* Start MATERIAL PROVIDED *

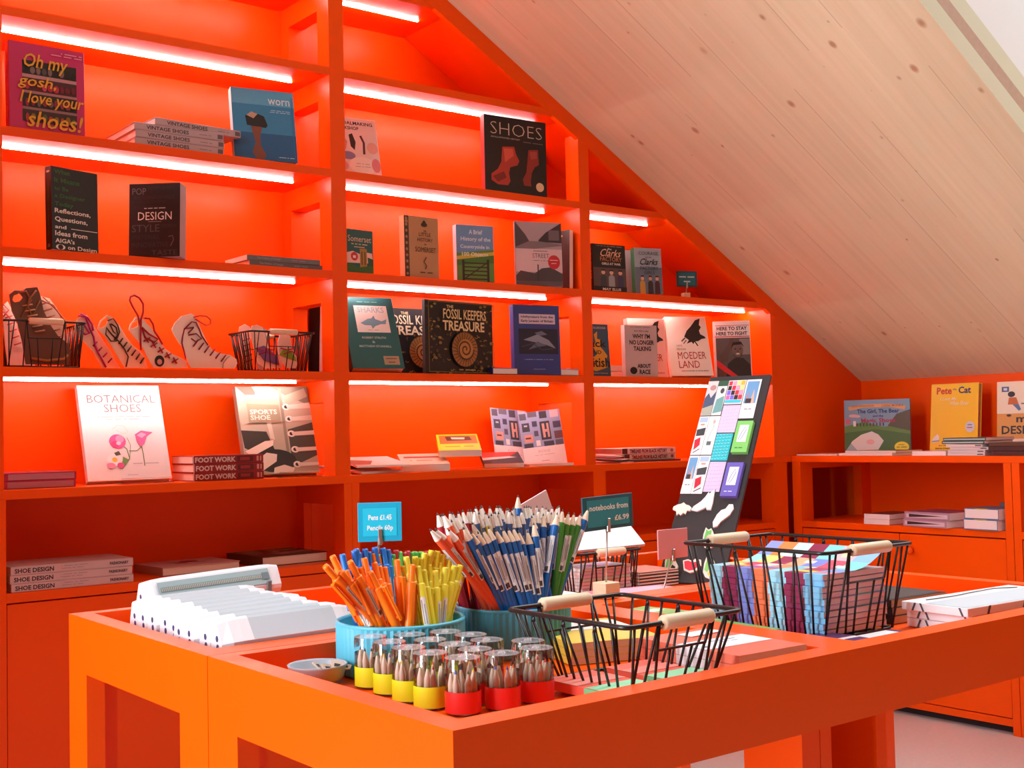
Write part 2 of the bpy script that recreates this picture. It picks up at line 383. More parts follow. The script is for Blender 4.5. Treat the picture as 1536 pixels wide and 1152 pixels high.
for ks, bi in rows:
    xa, xb = BAY[bi]
    for k in ks:
        z = ZS[k]; xe = min(xb, XR-(z-ZK+.03)/SL)
        cut = xe < xb
        b = MB()
        if cut:
            xt = XR-(z-ZK+.028)/SL; xu = XR-(z-TB-ZK+.028)/SL
            b.prism([(xa,z-TB),(min(xu,xb),z-TB),(xt,z),(xa,z)],.001,DEP,ORANGE)
        else: b.box((xa,.001,z-TB),(xb,DEP,z),ORANGE)
        b.obj('shelf',shelving)
        xl = (xe-.01) if cut else xb-.07
        b = MB(); b.bbox((xa+.004,.132,z-TB-.006),(xl,.140,z-TB-.0005),LED,.002); b.obj('light_strip',shelving)
    b = MB(); b.prism([(xa,ZE),(xb,ZE),(xb,zin(xb)),(xa,zin(xa))],DEP-.004,DEP+.01,ORANGE); b.obj('back_panel',shelving)
P4 = lambda d: [(.944,ZK+SL*(XR-.944)),(4.335,ZK+SL*(XR-4.335)),(4.335,ZK+SL*(XR-4.335)-d),(.944,ZK+SL*(XR-.944)-d)]
MB().prism(P4(.023),.018,DEP,ORANGE).obj('sloping_top',shelving); MB().prism(P4(.074),-.003,.018,ORANGE).obj('sloping_fascia',shelving)

wt = MB(); wt.bbox((.80,-.002,ZE-TB),(XR,DEP+.01,ZE),ORANGE,.0015); tag(wt.obj('worktop'),'long orange worktop running along the foot of the bookcase','worktop')
def base_unit(name, label, xa, xb, s0, s1, knob=None, open_at=()):
    r = root(name,label,'cabinet',T(0,0,0))
    for i,(p,q) in enumerate(((xa-s0,xa),(xb,xb+s1))):
        b = MB()
        b.box((p,0,0),(q,.077,ZE-TB),ORANGE); b.box((p,.283,0),(q,DEP,ZE-TB),ORANGE)
        b.box((p,.077,.0),(q,.283,ZL),ORANGE); b.box((p,.077,ZE-TB-.073),(q,.283,ZE-TB),ORANGE); b.obj('side_panel',r)
    MB().bbox((xa,-.001,ZL-TB),(xb,DEP,ZL),ORANGE,.0012).obj('shelf',r)
    MB().box((xa,DEP-.006,.1),(xb,DEP+.008,ZE-TB),ORANGE).obj('back_panel',r)
    MB().bbox((xa+.003,.004,.065),(xb-.003,.024,ZL-TB-.004),ORANGE,.001).obj('door',r)
    MB().box((xa,.03,.0),(xb,.05,.065),ORANGE).obj('plinth',r)
    return r
base_unit('base_cabinet','orange base cabinet with three shoe design books on its open shelf',1.009,2.099,.08,.029)
base_unit('base_cabinet','orange base cabinet behind the pens and pencils with an empty dark open shelf',2.158,3.221,.029,.032)
base_unit('base_cabinet','orange base cabinet in the room corner behind the black display board',3.285,4.30,.032,.09)

# counter along the low wall
XC = 4.42
wt = MB(); wt.bbox((XC,-2.7,ZE-TB),(XR,-.004,ZE),ORANGE,.0015); tag(wt.obj('worktop'),'orange worktop along the low wall carrying the picture books','worktop')
def wall_unit(label, y1, y0, w1, w0, doors, shelf=True):
    r = root('base_cabinet',label,'cabinet',T(0,0,0))
    for p,q in ((y1,y1+w1),(y0-w0,y0)):
        b = MB()
        b.box((XC,p,0),(XC+.085,q,ZE-TB),ORANGE); b.box((XR-.09,p,0),(XR-.01,q,ZE-TB),ORANGE); b.box((XC+.085,p,0),(XR-.09,q,ZL),ORANGE); b.box((XC+.085,p,ZE-TB-.03),(XR-.09,q,ZE-TB),ORANGE)
        b.obj('side_panel',r)
    MB().bbox((XC-.001,y0,ZL-TB),(XR-.01,y1,ZL),ORANGE,.0012).obj('shelf',r)
    MB().box((XR-.02,y0,.1),(XR-.008,y1,ZE-TB),ORANGE).obj('back_panel',r)
    MB().bbox((XC,y0,.034),(XC+.03,y1,.062),ORANGE,.001).obj('bottom_rail',r)
    MB().box((XC+.05,y0,0),(XC+.06,y1,.06),M('#2c2226',.8)).obj('plinth',r)
    for a,c,kn in doors:
        d = MB().bbox((XC+.002,a,.066),(XC+.022,c,ZL-TB-.005),ORANGE,.001).obj('door',r)
        kb = MB(); kb.lathe([(0,0),(.008,0),(.007,.008),(.013,.014),(.017,.021),(.015,.028),(.008,.032),(0,.033)],(0,0,0),ORANGE,16)
        k = kb.obj('knob',d); k.matrix_local = T(XC+.002,kn,.684) @ Matrix.Rotation(-PI/2,4,'Y')
    return r
wall_unit('orange two door cabinet with open shelf of stacked books under the picture books',-.05,-1.03,.045,.031,[(-.551,-.053,-.497),(-1.027,-.555,-.612)])
wall_unit('orange cabinet continuing the low wall counter past the frame edge',-1.095,-2.1,.031,.03,[(-1.6,-1.098,-1.55),(-2.09,-1.604,-1.66)])

# ------------------------------------------------------------------ the display table: two tray tables pushed together
ZT, ZFB, ZFA = .891, .855, .831
def tray_table(name, label, x0, x1, y0, y1, zf, rails, legs, divider=None):
    """rails = widths (left, right, front, back)"""
    r = root(name,label,'table',T(0,0,0)); a,b_,c,d = rails; za = .794
    def rail(n, p, q): MB().box((p[0],p[1],za),(q[0],q[1],ZT),ORANGE).obj(n,r)
    rail('side_rail',(x0,y0),(x0+a,y1)); rail('side_rail',(x1-b_,y0),(x1,y1))
    rail('front_rail',(x0+a,y0),(x1-b_,y0+c)); rail('back_rail',(x0+a,y1-d),(x1-b_,y1))
    MB().box((x0+a,y0+c,zf-.02),(x1-b_,y1-d,zf),ORANGE).obj('tray_floor',r)
    if divider: rail('divider',(divider[0],y0+c),(divider[1],y1-d))
    for pts in legs:
        b = MB(); b.prism(pts,0,za,ORANGE,None,'z'); b.obj('leg',r)
    return r
L_ = lambda x,y,sx,sy,w=.075,d=.09,t=.032: [(x,y),(x+sx*w,y),(x+sx*w,y+sy*t),(x+sx*t,y+sy*t),(x+sx*t,y+sy*d),(x,y+sy*d)]
tray_table('display_table','orange tray table nearest the bookcase holding the zip pencil cases',.739,2.232,-1.941,-1.349,ZFA,(.0355,.035,.053,.029),
   [L_(.739,-1.349,1,-1),L_(.739,-1.941,1,1,.075,.099),L_(2.232,-1.349,-1,-1),L_(2.232,-1.941,-1,1)])
tray_table('display_table','orange tray table in front holding pens, pencil tubs and wire baskets',.739,2.232,-2.546,-1.943,ZFB,(.0355,.035,.040,.025),
   [L_(.739,-1.943,1,-1,.075,.093),L_(.739,-2.546,1,1),L_(2.232,-1.943,-1,-1),L_(2.232,-2.546,-1,1),
    [(1.638,-2.27),(1.684,-2.27),(1.684,-2.257),(1.638,-2.257)],
    [(1.686,-2.27),(1.715,-2.27),(1.715,-2.12),(1.841,-2.12),(1.841,-2.27),(1.87,-2.27),(1.87,-2.1),(1.686,-2.1)]],(1.393,1.470))

# ------------------------------------------------------------------ books standing on the shelves
ZA_, ZB_, ZC_, ZD_ = ZS['a'], ZS['b'], ZS['c'], ZS['d']
rr = random.Random(3)
def blobs(u0,u1,v,n,ru,rv,cols):
    return [('e',u0+(u1-u0)*(i+.5)/n,v+rr.uniform(-.01,.01),ru*rr.uniform(.7,1.1),rv*rr.uniform(.7,1.1),rr.choice(cols)) for i in range(n)]
SB = 'books standing on the shelving'
def B(*a, **k):
    k.setdefault('group', SB); return book(*a, **k)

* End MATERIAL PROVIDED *

→ INSTRUCTION
Copy out the lines that hold "picture".

→ SOLUTION TO THE EXERCISE
Write part 2 of the bpy script that recreates this picture. It picks up at line 383. More parts follow. The script is for Blender 4.5. Treat the picture as 1536 pixels wide and 1152 pixels high.
wt = MB(); wt.bbox((XC,-2.7,ZE-TB),(XR,-.004,ZE),ORANGE,.0015); tag(wt.obj('worktop'),'orange worktop along the low wall carrying the picture books','worktop')
wall_unit('orange two door cabinet with open shelf of stacked books under the picture books',-.05,-1.03,.045,.031,[(-.551,-.053,-.497),(-1.027,-.555,-.612)])